AUT Journal of Electrical Engineering

AUT Journal of Electrical Engineering

LDMO: Hybrid Lemur–Dwarf Mongoose Optimisation Framework for Multi-Objective Application Mapping In 3D-NoC

Document Type : Research Article

Authors
1 Department of Electronics and Communication Engineering, Mar Ephraem College of Engineering and Technology, Malankara Hills, Elavuvilai, Marthandam, Tamil Nadu
2 Department of Electronics and Communication Engineering, Saveetha Engineering College, Saveetha Nagar, Kanchipuram - Chennai Rd, Sriperumbadur, Chennai
10.22060/eej.2026.25052.5827
Abstract
Three-dimensional Networks-on-Chip (3D-NoC) application mapping is a nondeterministic polynomial-time hard problem by nature. Under tight design restrictions, the efficient allocation of Intellectual Property (IP) cores to processing components must balance silicon area, reduce power consumption, and reduce end-to-end latency. To achieve improved mapping quality for 3D-NoC designs, this paper presents a Hybrid Lemur–Dwarf Mongoose Optimisation (LDMO) approach that addresses the cooperative exploitation abilities of Dwarf Mongoose Optimisation and the exploratory behaviour of Lemur Optimisation. To prevent premature stagnation, the Lemur Optimisation Algorithm mimics lemur cliff-leaping and tree-navigating behaviour during first stage. This produces a diversity of initial mapping candidates with high population variance. To optimise the mapping to global optima with high convergence speed, the Dwarf Mongoose Optimisation Algorithm employs adaptive leadership, sentinel–scout coordination, and foraging-based neighbourhood search during the second stage. The average communication delay (hop-dependent propagation, serialisation, and router latencies), area overhead (switch, interconnect, and core dimensions), and total power dissipation (router and interconnect power) are all minimised at the same time through a multi-objective fitness function.
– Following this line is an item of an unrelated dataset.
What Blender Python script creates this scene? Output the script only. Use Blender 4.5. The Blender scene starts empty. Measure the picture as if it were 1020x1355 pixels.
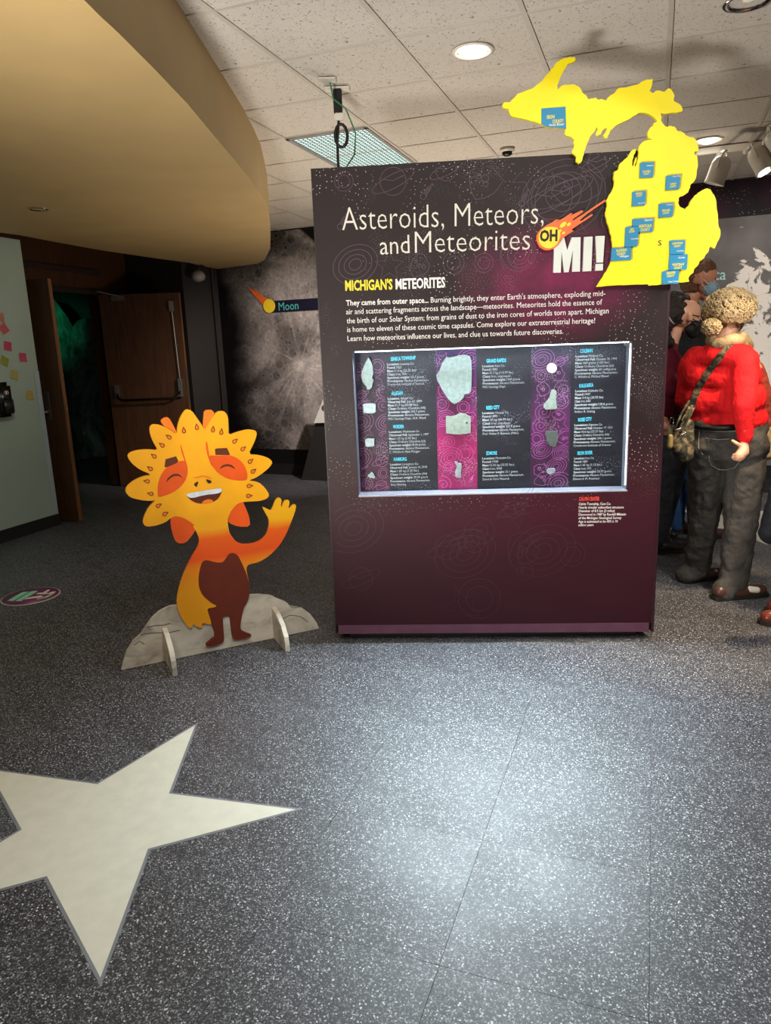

By adaptive switching between the two phases, the hybrid approach dynamically trades off between exploration and exploitation to ensure robustness across a wide range of communication demands and traffic patterns. Simulation outcomes demonstrate that the proposed LDMO framework consistently delivers reduced computation overhead, marked improvements in latency, and substantial energy efficiency. Furthermore, as the number of cores and communication links scale upward, the hybrid optimisation strategy maintains high-quality mapping solutions, underscoring its robust scalability across diverse NoC configurations.